- TASK DESCRIPTION:
Give every line back verbatim, dropping all images.

- COLLECTED MATERIAL:
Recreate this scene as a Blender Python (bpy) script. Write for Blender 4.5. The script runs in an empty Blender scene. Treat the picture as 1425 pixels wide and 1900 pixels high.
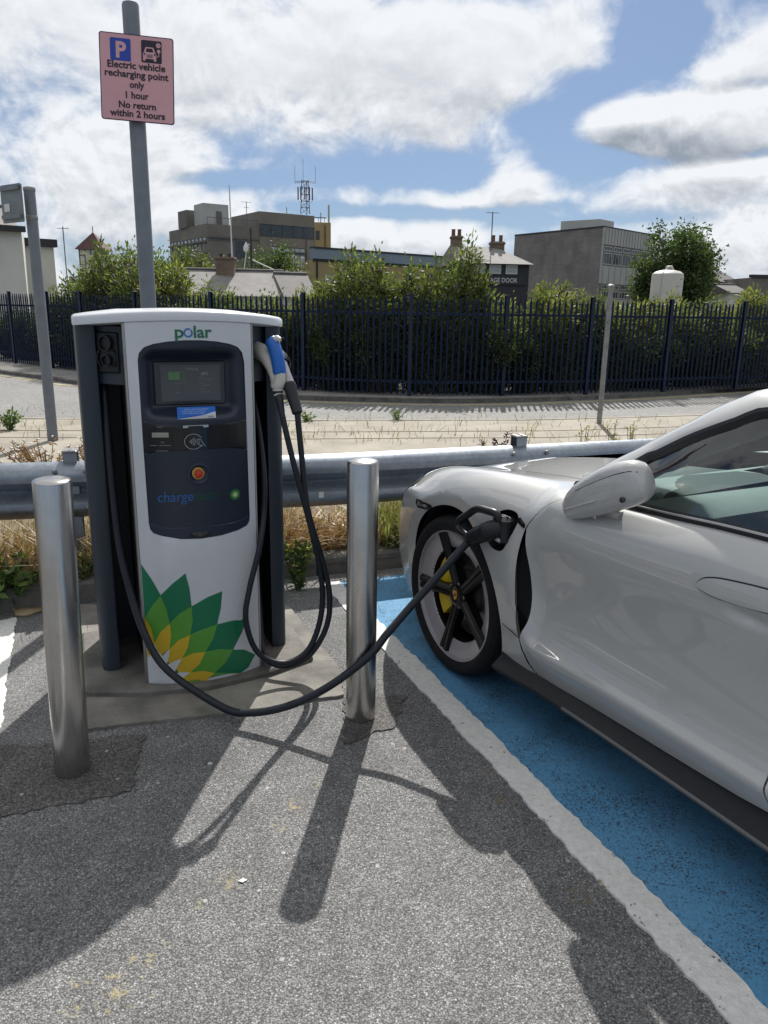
import bpy, bmesh, math, random
import numpy as np
from mathutils import Vector, Matrix
from mathutils.geometry import delaunay_2d_cdt
S = bpy.context.scene
COL = S.collection
R = math.radians
random.seed(7)
rng = np.random.default_rng(7)

# ------------------------------------------------------------------ camera
PITCH, ROLL = R(14.85), R(0.95)
c_, s_ = math.cos(PITCH), math.sin(PITCH)
right, down, fwd = Vector((1, 0, 0)), Vector((0, -s_, -c_)), Vector((0, c_, -s_))
cx = right * math.cos(ROLL) - down * math.sin(ROLL)
cy = -(right * math.sin(ROLL) + down * math.cos(ROLL))
cz = -fwd
cam_data = bpy.data.cameras.new('camera')
cam_data.sensor_fit = 'VERTICAL'
cam_data.sensor_height = 36.0
cam_data.lens = 1427.0 / 1900.0 * 36.0
cam_data.clip_start = 0.05
cam_data.clip_end = 3000
cam = bpy.data.objects.new('camera', cam_data)
COL.objects.link(cam)
cam.matrix_world = Matrix(((cx.x, cy.x, cz.x, 0), (cx.y, cy.y, cz.y, 0), (cx.z, cy.z, cz.z, 1.52), (0, 0, 0, 1)))
S.camera = cam

# ------------------------------------------------------------------ exposure
S.view_settings.view_transform = 'Standard'
S.view_settings.look = 'None'
S.view_settings.exposure = 0.34
S.view_settings.gamma = 1.0
S.view_settings.use_curve_mapping = False
S.cycles.use_denoising = True
S.cycles.max_bounces = 8
S.cycles.transparent_max_bounces = 16
S.cycles.caustics_reflective = False
S.cycles.caustics_refractive = False
S.cycles.sample_clamp_indirect = 6.0

# ------------------------------------------------------------------ sun
SUN_EL, SUN_AZ = R(45.4), math.atan2(0.127, 0.988)
sd = Vector((math.sin(SUN_AZ) * math.cos(SUN_EL), math.cos(SUN_AZ) * math.cos(SUN_EL), math.sin(SUN_EL)))
sun_data = bpy.data.lights.new('sun', 'SUN')
sun_data.energy = 4.5
sun_data.angle = R(0.55)
sun_data.color = (1.0, 0.968, 0.915)
sun = bpy.data.objects.new('sun', sun_data)
COL.objects.link(sun)
sun.rotation_euler = sd.to_track_quat('Z', 'Y').to_euler()

# ------------------------------------------------------------------ world: sky with drifting cloud
W = bpy.data.worlds.new('World')
S.world = W
W.use_nodes = True
nt = W.node_tree
for n_ in list(nt.nodes):
    nt.nodes.remove(n_)

class NB:
    """tiny node builder"""
    def __init__(s, tree): s.t = tree
    def n(s, typ, **kw):
        x = s.t.nodes.new(typ)
        for k, v in kw.items(): setattr(x, k, v)
        return x
    def l(s, a, b): s.t.links.new(a, b)
    def put(s, sock, v):
        if isinstance(v, bpy.types.NodeSocket): s.l(v, sock)
        else: sock.default_value = v
    def m(s, op, a, b=0.0, c=0.0, clamp=False):
        x = s.n('ShaderNodeMath', operation=op); x.use_clamp = clamp
        s.put(x.inputs[0], a); s.put(x.inputs[1], b); s.put(x.inputs[2], c)
        return x.outputs[0]
    def vec(s, a, b, c):
        x = s.n('ShaderNodeCombineXYZ'); s.put(x.inputs[0], a); s.put(x.inputs[1], b); s.put(x.inputs[2], c)
        return x.outputs[0]
    def noise(s, v, scale, detail=2.0, rough=0.5, dist=0.0, typ='FBM'):
        x = s.n('ShaderNodeTexNoise'); x.noise_dimensions = '3D'; x.noise_type = typ
        if v is not None: s.l(v, x.inputs['Vector'])
        x.inputs['Scale'].default_value = scale; x.inputs['Detail'].default_value = detail
        x.inputs['Roughness'].default_value = rough; x.inputs['Distortion'].default_value = dist
        return x.outputs['Fac']
    def voro(s, v, scale, feature='F1', out='Distance', rand=1.0):
        x = s.n('ShaderNodeTexVoronoi', feature=feature)
        s.l(v, x.inputs['Vector']); x.inputs['Scale'].default_value = scale
        if 'Randomness' in x.inputs: x.inputs['Randomness'].default_value = rand
        return x.outputs[out]
    def ramp(s, f, stops, interp='LINEAR'):
        x = s.n('ShaderNodeValToRGB'); x.color_ramp.interpolation = interp
        e = x.color_ramp.elements
        while len(e) < len(stops): e.new(0.5)
        for i, (p, c) in enumerate(stops):
            e[i].position = p
            e[i].color = (c, c, c, 1) if isinstance(c, (int, float)) else (*c, 1)
        s.put(x.inputs[0], f)
        return x.outputs[0]
    def mix(s, f, a, b, typ='MIX'):
        x = s.n('ShaderNodeMix', data_type='RGBA', blend_type=typ)
        s.put(x.inputs[0], f)
        for k, v in ((6, a), (7, b)):
            if isinstance(v, (tuple, list)): v = (*v[:3], 1.0)
            s.put(x.inputs[k], v)
        return x.outputs[2]
    def sstep(s, v, lo, hi):
        x = s.n('ShaderNodeMapRange', interpolation_type='SMOOTHSTEP')
        s.put(x.inputs[0], v); x.inputs[1].default_value = lo; x.inputs[2].default_value = hi
        return x.outputs[0]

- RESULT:
Recreate this scene as a Blender Python (bpy) script. Write for Blender 4.5. The script runs in an empty Blender scene. Treat the picture as 1425 pixels wide and 1900 pixels high.
import bpy, bmesh, math, random
import numpy as np
from mathutils import Vector, Matrix
from mathutils.geometry import delaunay_2d_cdt
S = bpy.context.scene
COL = S.collection
R = math.radians
random.seed(7)
rng = np.random.default_rng(7)

# ------------------------------------------------------------------ camera
PITCH, ROLL = R(14.85), R(0.95)
c_, s_ = math.cos(PITCH), math.sin(PITCH)
right, down, fwd = Vector((1, 0, 0)), Vector((0, -s_, -c_)), Vector((0, c_, -s_))
cx = right * math.cos(ROLL) - down * math.sin(ROLL)
cy = -(right * math.sin(ROLL) + down * math.cos(ROLL))
cz = -fwd
cam_data = bpy.data.cameras.new('camera')
cam_data.sensor_fit = 'VERTICAL'
cam_data.sensor_height = 36.0
cam_data.lens = 1427.0 / 1900.0 * 36.0
cam_data.clip_start = 0.05
cam_data.clip_end = 3000
cam = bpy.data.objects.new('camera', cam_data)
COL.objects.link(cam)
cam.matrix_world = Matrix(((cx.x, cy.x, cz.x, 0), (cx.y, cy.y, cz.y, 0), (cx.z, cy.z, cz.z, 1.52), (0, 0, 0, 1)))
S.camera = cam

# ------------------------------------------------------------------ exposure
S.view_settings.view_transform = 'Standard'
S.view_settings.look = 'None'
S.view_settings.exposure = 0.34
S.view_settings.gamma = 1.0
S.view_settings.use_curve_mapping = False
S.cycles.use_denoising = True
S.cycles.max_bounces = 8
S.cycles.transparent_max_bounces = 16
S.cycles.caustics_reflective = False
S.cycles.caustics_refractive = False
S.cycles.sample_clamp_indirect = 6.0

# ------------------------------------------------------------------ sun
SUN_EL, SUN_AZ = R(45.4), math.atan2(0.127, 0.988)
sd = Vector((math.sin(SUN_AZ) * math.cos(SUN_EL), math.cos(SUN_AZ) * math.cos(SUN_EL), math.sin(SUN_EL)))
sun_data = bpy.data.lights.new('sun', 'SUN')
sun_data.energy = 4.5
sun_data.angle = R(0.55)
sun_data.color = (1.0, 0.968, 0.915)
sun = bpy.data.objects.new('sun', sun_data)
COL.objects.link(sun)
sun.rotation_euler = sd.to_track_quat('Z', 'Y').to_euler()

# ------------------------------------------------------------------ world: sky with drifting cloud
W = bpy.data.worlds.new('World')
S.world = W
W.use_nodes = True
nt = W.node_tree
for n_ in list(nt.nodes):
    nt.nodes.remove(n_)

class NB:
    """tiny node builder"""
    def __init__(s, tree): s.t = tree
    def n(s, typ, **kw):
        x = s.t.nodes.new(typ)
        for k, v in kw.items(): setattr(x, k, v)
        return x
    def l(s, a, b): s.t.links.new(a, b)
    def put(s, sock, v):
        if isinstance(v, bpy.types.NodeSocket): s.l(v, sock)
        else: sock.default_value = v
    def m(s, op, a, b=0.0, c=0.0, clamp=False):
        x = s.n('ShaderNodeMath', operation=op); x.use_clamp = clamp
        s.put(x.inputs[0], a); s.put(x.inputs[1], b); s.put(x.inputs[2], c)
        return x.outputs[0]
    def vec(s, a, b, c):
        x = s.n('ShaderNodeCombineXYZ'); s.put(x.inputs[0], a); s.put(x.inputs[1], b); s.put(x.inputs[2], c)
        return x.outputs[0]
    def noise(s, v, scale, detail=2.0, rough=0.5, dist=0.0, typ='FBM'):
        x = s.n('ShaderNodeTexNoise'); x.noise_dimensions = '3D'; x.noise_type = typ
        if v is not None: s.l(v, x.inputs['Vector'])
        x.inputs['Scale'].default_value = scale; x.inputs['Detail'].default_value = detail
        x.inputs['Roughness'].default_value = rough; x.inputs['Distortion'].default_value = dist
        return x.outputs['Fac']
    def voro(s, v, scale, feature='F1', out='Distance', rand=1.0):
        x = s.n('ShaderNodeTexVoronoi', feature=feature)
        s.l(v, x.inputs['Vector']); x.inputs['Scale'].default_value = scale
        if 'Randomness' in x.inputs: x.inputs['Randomness'].default_value = rand
        return x.outputs[out]
    def ramp(s, f, stops, interp='LINEAR'):
        x = s.n('ShaderNodeValToRGB'); x.color_ramp.interpolation = interp
        e = x.color_ramp.elements
        while len(e) < len(stops): e.new(0.5)
        for i, (p, c) in enumerate(stops):
            e[i].position = p
            e[i].color = (c, c, c, 1) if isinstance(c, (int, float)) else (*c, 1)
        s.put(x.inputs[0], f)
        return x.outputs[0]
    def mix(s, f, a, b, typ='MIX'):
        x = s.n('ShaderNodeMix', data_type='RGBA', blend_type=typ)
        s.put(x.inputs[0], f)
        for k, v in ((6, a), (7, b)):
            if isinstance(v, (tuple, list)): v = (*v[:3], 1.0)
            s.put(x.inputs[k], v)
        return x.outputs[2]
    def sstep(s, v, lo, hi):
        x = s.n('ShaderNodeMapRange', interpolation_type='SMOOTHSTEP')
        s.put(x.inputs[0], v); x.inputs[1].default_value = lo; x.inputs[2].default_value = hi
        return x.outputs[0]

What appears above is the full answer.